Für die Westberliner bedeutete der Status: Ihre Freiheit hing auf Gedeih und Verderb von der Entschlossenheit der westlichen Schutzmächte, vor allem der USA, ab, die Teilstadt zu verteidigen - selbst unter dem Risiko eines Dritten Weltkriegs; ihre Wirtschafts- und Steuerkraft hing zu zwei Dritteln "am Tropf der Bundesrepublik“; ihre Infrastruktur musste innerhalb kürzester Zeit ausgebaut werden, um die größtmögliche Unabhängigkeit vom Umland zu erzielen; ihre Bewegungsfreiheit war extrem eingeschränkt, und alle Verflechtungen mit dem anderen Teil der Stadt waren auf Dauer gekappt.

Trotz allen Leids, das die Mauer über die Menschen brachte, trat in der Folge eine gewisse Beruhigung der Lage ein. Dennoch war das Leben im eingemauerten Westteil alles andere als normal. Ob es die Transitwege, der Schienenverkehr oder die Müllentsorgung waren, stets war man der Willkür der DDR ausgeliefert. Und der Wirtschaft fehlten die freien Zugänge zu den Märkten. Von West-Berlin verlagerten nach dem Mauerbau viele Großunternehmen ihre Hauptverwaltungen, Forschungs- und Entwicklungsabteilungen an andere Standorte in der Bundesrepublik Deutschland. Für Investitionen galt Berlin als zu riskant.

Und weil die Teilstadt nicht an den westdeutschen Stromverbund angeschlossen war, führten Preissteigerungen für Strom zur Erhöhung der Betriebskosten, die in den hier ansässigen Industriezweigen besonders zu Buche schlugen.

1989 war die Geduld zu Ende

Doch die Berliner hielten durch. So wie sie die Verwüstungen des Bombenkrieges überwunden, wie sie den Hungerwinter der sowjetischen 48er-Blockade durchgestanden und wie sie letztlich auch den Mauerbau relativ ruhig erduldet hatten, so hielten sie auch die folgenden drei Jahrzehnte durch.

Bis 1989 die Montagsdemonstranten in Leipzig, Dresden und Ost-Berlin quasi mit ihren Schultern die Mauer eindrückten.
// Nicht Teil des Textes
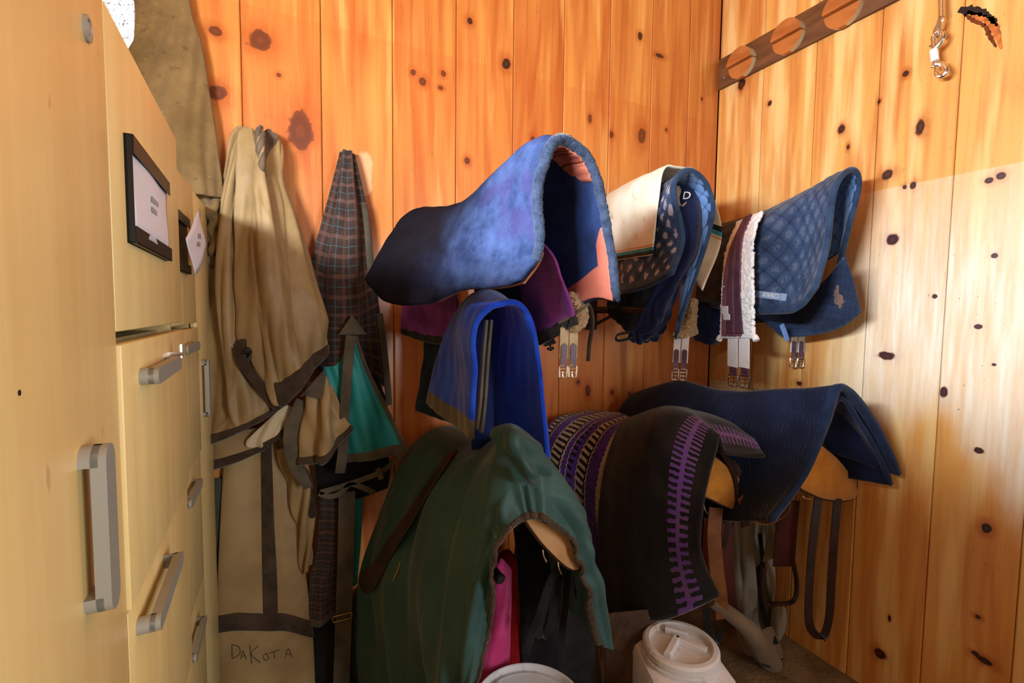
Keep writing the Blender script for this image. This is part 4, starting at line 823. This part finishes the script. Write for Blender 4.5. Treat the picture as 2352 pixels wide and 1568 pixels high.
# ------------------------------------------------------------------ grey rain sheet and its leg roll
m_greysheet = fabric('grey_green_nylon', (142, 136, 122), (172, 164, 148), 6, 420, .2, .6, .15, .35)
rs = thing('horse_sheet', 'crumpled grey waterproof sheet trailing to the floor below the saddles', 'horse sheet', W(1730, 1300, 1.6))
SRn = Surf([[(1664, 1190, 1.66), (1700, 1185, 1.60), (1740, 1188, 1.60), (1768, 1196, 1.55)], [(1672, 1290, 1.64), (1712, 1280, 1.57), (1745, 1276, 1.57), (1776, 1292, 1.51)], [(1684, 1390, 1.62), (1722, 1380, 1.55), (1758, 1375, 1.55), (1780, 1390, 1.49)], [(1690, 1470, 1.58), (1738, 1470, 1.50), (1768, 1468, 1.50), (1788, 1462, 1.46)]])
shell('cloth', SRn, m_greysheet, rs, n=(60, 60), out=.003, inn=.003, disp=lambda u, v: .012*np.sin(u*15+2*np.sin(v*5))+.004*np.sin(u*33+v*9))
strap('binding', [W(1745, 1225, 1.55), W(1752, 1290, 1.55), W(1742, 1310, 1.54), W(1752, 1400, 1.52), W(1776, 1470, 1.48)], (1, -.5, 0), .02, .004, m_blackweb, rs, 30)
SL = Surf([[(1768, 1190, 1.50), (1785, 1230, 1.46), (1792, 1262, 1.44)], [(1762, 1240, 1.49), (1778, 1262, 1.44), (1785, 1278, 1.43)], [(1752, 1290, 1.48), (1768, 1284, 1.45), (1776, 1282, 1.44)]])
shell('corner_flap', SL, m_greysheet, rs, n=(20, 20), out=.003, inn=.003)
leg = [W(1632, 1378, 1.38), W(1680, 1412, 1.36), W(1722, 1448, 1.34), W(1752, 1495, 1.35), W(1778, 1528, 1.36)]
mb = MB(); C = crom(leg, 30); mb.tube(C, np.interp(np.linspace(0, 1, 30), [0, .4, .7, .95, 1], [.026, .034, .050, .046, .03]), 16); lo = mb.build('leg_roll', fabric('taupe_nylon', (118, 98, 78), (142, 120, 98), 6, 300, .4, .8), rs)
SLg = Surf([[(1690, 1440, 1.42), (1730, 1450, 1.34), (1775, 1440, 1.38)], [(1700, 1475, 1.42), (1745, 1490, 1.32), (1795, 1485, 1.36)], [(1715, 1500, 1.42), (1755, 1528, 1.33), (1800, 1522, 1.36)]])
shell('hem_end', SLg, fabric('taupe_nylon_hem', (118, 98, 78), (142, 120, 98), 6, 300, .4, .8), rs, n=(30, 30), out=.004, inn=.004, disp=lambda u, v: .008*np.sin(u*12))
shell('hem_binding', SLg, m_blackweb, rs, v=(.86, 1), n=(30, 6), out=.006, inn=.006, disp=lambda u, v: .008*np.sin(u*12))
strap('hem_strap', [W(1752, 1400, 1.5), W(1765, 1440, 1.42), W(1782, 1478, 1.34)], (1, -.3, .3), .026, .004, m_blackweb, rs, 14)
SWt = Surf([[(1775, 1400, 1.46), (1790, 1388, 1.43), (1803, 1396, 1.44)], [(1772, 1430, 1.46), (1790, 1432, 1.42), (1805, 1425, 1.43)], [(1775, 1465, 1.46), (1788, 1470, 1.43), (1800, 1450, 1.44)]])
shell('cuff', SWt, m_greysheet, rs, n=(20, 20), out=.006, inn=.006)
# ------------------------------------------------------------------ white pails on the floor
def stained(name, c, st, amt):
    m = Mat(name, .45, .4); k = m.mix(m.noise(scale=10, detail=6, rough=.7).step(.52, .72)*amt, lin(c), lin(st)); m.color(k); return m.m
m_pail = stained('white_pail_plastic', (224, 223, 226), (156, 142, 116), .45); m_lid = stained('dirty_lid_plastic', (218, 216, 216), (140, 112, 70), .75)
bc = np.array([.640, 1.189, 0]); r = .17; h = .44
bkt = thing('bucket', 'round white bucket with stained lid at the front of the floor', 'bucket', bc)
MB().lathe([(.0, .004), (r*.86, .004), (r*.88, .02), (r*.96, h-.06), (r*.985, h-.05), (r, h-.03), (r*1.005, h-.010), (r*.995, h-.002), (r*.975, h), (r*.955, h-.002), (r*.945, h-.010), (r*.94, h-.03)], (0, 0, 0), 48).build('body', m_pail, bkt, local=True)
MB().lathe([(0., h-.020), (r*.80, h-.020), (r*.84, h-.016), (r*.87, h-.020), (r*.945, h-.022)], (0, 0, 0), 48).build('lid', m_lid, bkt, local=True)
jc = np.array([1.285, 1.225, 0]); jug = thing('pail', 'square white plastic pail with round screw lid under the black blanket', 'pail', jc, rz=math.radians(-20))
MB().box((-.15, -.15, 0), (.15, .15, .36), .03).build('body', m_pail, jug, local=True)
mb = MB(); mb.lathe([(.135, .355), (.137, .375), (.128, .380), (.128, .384), (.134, .386), (.134, .404), (.126, .412), (.112, .414), (.106, .408), (.104, .396), (.0, .394)], (0, 0, 0), 48); mb.build('screw_lid', m_lid, jug, local=True)
mb = MB()
for (a, b) in (((-.075, -.055), (.0, .03)), ((.0, .03), (.075, -.045)), ((-.02, .085), (.05, .045))): 
    a3 = np.array([a[0], a[1], .405]); b3 = np.array([b[0], b[1], .405]); mb.ribbon([a3, (a3+b3)/2, b3], (-(b[1]-a[1]), b[0]-a[0], 0), .026, .026)
mb.build('lid_grip', m_pail, jug, local=True)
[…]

Deshalb bezeichnen manche Historiker den 9. November 1989 als das eigentliche Ende des Kalten Krieges. So wie das zugemauerte Brandenburger Tor lange Zeit das Symbol des Ost-West-Konflikts war, so war dessen Öffnung auch Symbol für einen neuen, friedlicheren Frühling in Europa.
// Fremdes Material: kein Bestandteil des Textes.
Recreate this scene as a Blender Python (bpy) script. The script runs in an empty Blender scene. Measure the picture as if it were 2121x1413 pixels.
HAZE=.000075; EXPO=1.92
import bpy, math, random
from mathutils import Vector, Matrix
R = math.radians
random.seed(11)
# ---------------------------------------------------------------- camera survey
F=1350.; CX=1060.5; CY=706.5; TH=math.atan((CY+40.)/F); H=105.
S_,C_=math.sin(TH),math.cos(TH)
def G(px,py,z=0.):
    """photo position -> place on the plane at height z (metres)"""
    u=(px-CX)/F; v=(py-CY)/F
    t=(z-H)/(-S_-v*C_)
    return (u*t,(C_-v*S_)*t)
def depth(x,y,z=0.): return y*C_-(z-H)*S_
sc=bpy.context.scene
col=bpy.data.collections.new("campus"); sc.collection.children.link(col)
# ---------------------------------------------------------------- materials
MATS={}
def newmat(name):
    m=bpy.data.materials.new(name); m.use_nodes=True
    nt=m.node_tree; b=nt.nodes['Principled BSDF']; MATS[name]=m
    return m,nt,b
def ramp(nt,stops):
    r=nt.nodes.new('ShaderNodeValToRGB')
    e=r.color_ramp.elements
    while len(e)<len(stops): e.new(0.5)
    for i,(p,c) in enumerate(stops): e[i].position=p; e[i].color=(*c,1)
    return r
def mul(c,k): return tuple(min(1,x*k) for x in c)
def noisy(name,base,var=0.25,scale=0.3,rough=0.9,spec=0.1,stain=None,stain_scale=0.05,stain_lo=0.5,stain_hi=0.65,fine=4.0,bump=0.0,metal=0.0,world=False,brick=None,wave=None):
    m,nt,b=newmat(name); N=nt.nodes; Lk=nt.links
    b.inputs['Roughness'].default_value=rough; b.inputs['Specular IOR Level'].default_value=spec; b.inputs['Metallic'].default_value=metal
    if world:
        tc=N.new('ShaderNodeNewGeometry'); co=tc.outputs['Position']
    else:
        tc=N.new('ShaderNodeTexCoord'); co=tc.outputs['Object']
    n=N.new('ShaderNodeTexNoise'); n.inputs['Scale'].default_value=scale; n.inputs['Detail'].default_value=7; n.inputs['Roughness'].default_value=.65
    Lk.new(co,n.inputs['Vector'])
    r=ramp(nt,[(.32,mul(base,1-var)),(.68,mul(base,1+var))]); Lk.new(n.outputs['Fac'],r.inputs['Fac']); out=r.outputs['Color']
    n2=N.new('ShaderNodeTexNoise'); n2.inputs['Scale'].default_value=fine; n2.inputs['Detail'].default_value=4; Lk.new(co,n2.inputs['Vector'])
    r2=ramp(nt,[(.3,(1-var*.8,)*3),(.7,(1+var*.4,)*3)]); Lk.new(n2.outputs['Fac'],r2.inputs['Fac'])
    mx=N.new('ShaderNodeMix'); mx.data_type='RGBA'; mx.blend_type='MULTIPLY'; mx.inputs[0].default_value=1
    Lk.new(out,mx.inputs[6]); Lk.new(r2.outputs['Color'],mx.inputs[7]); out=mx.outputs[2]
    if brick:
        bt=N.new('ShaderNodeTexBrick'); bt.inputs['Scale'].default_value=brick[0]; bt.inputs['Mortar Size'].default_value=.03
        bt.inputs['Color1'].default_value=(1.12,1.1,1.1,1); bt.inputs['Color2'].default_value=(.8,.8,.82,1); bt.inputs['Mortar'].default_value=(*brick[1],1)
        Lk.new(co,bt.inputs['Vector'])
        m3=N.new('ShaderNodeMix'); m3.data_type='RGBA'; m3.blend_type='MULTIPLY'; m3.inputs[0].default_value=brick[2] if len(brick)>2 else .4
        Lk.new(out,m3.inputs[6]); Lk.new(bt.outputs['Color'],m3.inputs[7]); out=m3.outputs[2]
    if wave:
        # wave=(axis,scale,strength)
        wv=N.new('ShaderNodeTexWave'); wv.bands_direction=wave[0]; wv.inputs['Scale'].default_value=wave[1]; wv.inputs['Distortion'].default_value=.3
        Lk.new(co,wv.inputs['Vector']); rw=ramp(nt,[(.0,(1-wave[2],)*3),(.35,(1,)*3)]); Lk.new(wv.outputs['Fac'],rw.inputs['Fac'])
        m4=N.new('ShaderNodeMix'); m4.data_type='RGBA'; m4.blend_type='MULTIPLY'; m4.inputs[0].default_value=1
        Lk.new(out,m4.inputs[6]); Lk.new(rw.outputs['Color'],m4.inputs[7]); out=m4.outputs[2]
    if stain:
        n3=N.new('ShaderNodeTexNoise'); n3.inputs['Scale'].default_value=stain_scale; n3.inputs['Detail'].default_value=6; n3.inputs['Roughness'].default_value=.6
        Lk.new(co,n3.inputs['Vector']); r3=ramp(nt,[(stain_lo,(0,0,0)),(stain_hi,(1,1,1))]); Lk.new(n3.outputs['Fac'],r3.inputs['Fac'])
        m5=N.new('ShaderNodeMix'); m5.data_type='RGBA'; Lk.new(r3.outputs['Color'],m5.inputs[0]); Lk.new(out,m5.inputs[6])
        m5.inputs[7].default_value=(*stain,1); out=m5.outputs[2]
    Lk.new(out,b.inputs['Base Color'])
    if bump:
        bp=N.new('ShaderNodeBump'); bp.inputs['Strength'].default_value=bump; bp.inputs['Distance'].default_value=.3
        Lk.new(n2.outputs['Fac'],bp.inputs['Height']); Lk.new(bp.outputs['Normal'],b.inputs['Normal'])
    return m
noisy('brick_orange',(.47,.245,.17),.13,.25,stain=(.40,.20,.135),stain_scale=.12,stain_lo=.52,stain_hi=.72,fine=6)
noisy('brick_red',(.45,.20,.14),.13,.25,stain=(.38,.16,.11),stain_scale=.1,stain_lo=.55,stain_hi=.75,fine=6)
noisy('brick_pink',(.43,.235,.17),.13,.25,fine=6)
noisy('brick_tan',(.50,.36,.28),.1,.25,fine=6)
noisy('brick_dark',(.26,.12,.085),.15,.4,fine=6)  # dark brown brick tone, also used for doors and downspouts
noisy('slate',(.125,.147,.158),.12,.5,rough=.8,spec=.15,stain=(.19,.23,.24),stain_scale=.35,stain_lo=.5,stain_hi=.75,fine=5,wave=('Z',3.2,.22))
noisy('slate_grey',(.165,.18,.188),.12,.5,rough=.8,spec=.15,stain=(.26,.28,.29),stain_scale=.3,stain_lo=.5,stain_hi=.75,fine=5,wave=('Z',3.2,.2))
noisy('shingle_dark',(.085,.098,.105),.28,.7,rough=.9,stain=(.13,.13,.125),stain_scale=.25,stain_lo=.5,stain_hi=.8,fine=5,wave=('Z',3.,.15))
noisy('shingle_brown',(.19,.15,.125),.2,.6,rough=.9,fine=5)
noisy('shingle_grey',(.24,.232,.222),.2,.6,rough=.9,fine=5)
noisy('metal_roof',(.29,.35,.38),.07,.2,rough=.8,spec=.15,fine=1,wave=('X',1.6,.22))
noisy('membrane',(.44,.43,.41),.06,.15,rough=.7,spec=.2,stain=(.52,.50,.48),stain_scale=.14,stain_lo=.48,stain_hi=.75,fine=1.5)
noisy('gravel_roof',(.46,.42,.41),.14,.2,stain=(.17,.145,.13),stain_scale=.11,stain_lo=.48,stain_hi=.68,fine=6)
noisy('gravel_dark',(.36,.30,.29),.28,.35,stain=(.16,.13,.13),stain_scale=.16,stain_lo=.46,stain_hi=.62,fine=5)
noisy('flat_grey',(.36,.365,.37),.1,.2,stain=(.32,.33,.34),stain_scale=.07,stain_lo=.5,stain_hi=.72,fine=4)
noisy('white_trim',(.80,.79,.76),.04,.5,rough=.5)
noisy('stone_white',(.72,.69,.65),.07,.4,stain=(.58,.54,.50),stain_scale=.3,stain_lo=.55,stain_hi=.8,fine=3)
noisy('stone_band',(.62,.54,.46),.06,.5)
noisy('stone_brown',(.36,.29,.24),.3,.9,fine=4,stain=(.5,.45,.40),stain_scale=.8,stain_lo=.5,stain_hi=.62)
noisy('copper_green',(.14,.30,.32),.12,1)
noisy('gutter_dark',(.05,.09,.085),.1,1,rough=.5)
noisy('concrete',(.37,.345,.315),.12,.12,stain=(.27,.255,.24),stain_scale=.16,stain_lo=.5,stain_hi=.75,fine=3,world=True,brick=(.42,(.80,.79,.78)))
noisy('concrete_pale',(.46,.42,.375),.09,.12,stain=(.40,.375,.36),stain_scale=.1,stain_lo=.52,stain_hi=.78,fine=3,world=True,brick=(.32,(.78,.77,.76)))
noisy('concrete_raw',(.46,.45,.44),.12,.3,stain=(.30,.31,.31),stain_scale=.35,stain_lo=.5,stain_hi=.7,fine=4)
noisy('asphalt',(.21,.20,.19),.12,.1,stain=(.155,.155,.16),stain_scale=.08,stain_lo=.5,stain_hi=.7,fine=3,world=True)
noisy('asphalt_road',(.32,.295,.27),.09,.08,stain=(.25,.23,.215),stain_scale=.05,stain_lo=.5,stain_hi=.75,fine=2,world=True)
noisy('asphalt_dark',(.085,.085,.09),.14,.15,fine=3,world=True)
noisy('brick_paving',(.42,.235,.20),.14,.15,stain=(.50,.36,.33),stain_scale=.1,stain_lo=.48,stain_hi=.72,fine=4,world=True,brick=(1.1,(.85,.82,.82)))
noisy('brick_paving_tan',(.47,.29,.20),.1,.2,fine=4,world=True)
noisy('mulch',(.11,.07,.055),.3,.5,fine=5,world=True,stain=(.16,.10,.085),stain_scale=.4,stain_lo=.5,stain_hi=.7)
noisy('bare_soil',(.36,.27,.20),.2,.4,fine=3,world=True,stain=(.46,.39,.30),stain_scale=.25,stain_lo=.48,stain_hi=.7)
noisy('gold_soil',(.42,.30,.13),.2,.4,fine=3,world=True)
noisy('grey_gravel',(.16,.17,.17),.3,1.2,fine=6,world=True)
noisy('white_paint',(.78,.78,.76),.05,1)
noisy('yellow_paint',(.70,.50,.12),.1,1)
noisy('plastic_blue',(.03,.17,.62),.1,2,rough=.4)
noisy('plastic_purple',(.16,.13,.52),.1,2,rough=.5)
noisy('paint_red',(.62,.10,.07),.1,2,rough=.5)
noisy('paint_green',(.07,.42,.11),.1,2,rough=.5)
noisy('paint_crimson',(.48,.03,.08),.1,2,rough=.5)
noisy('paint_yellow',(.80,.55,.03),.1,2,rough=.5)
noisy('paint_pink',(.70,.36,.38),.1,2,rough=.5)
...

Künftige Generationen werden erkennen, dass nur das eingeschlossene West-Berlin die deutsche Frage am Leben erhalten hat. Der unnatürliche Zustand einer zerrissenen Stadt war wie ein Stachel im Fleisch Osteuropas. Er hat die Wunde der europäischen Teilung niemals ganz abheilen lassen. Erst mit der Wiedervereinigung der Stadt wurde das Zusammenwachsen Europas möglich.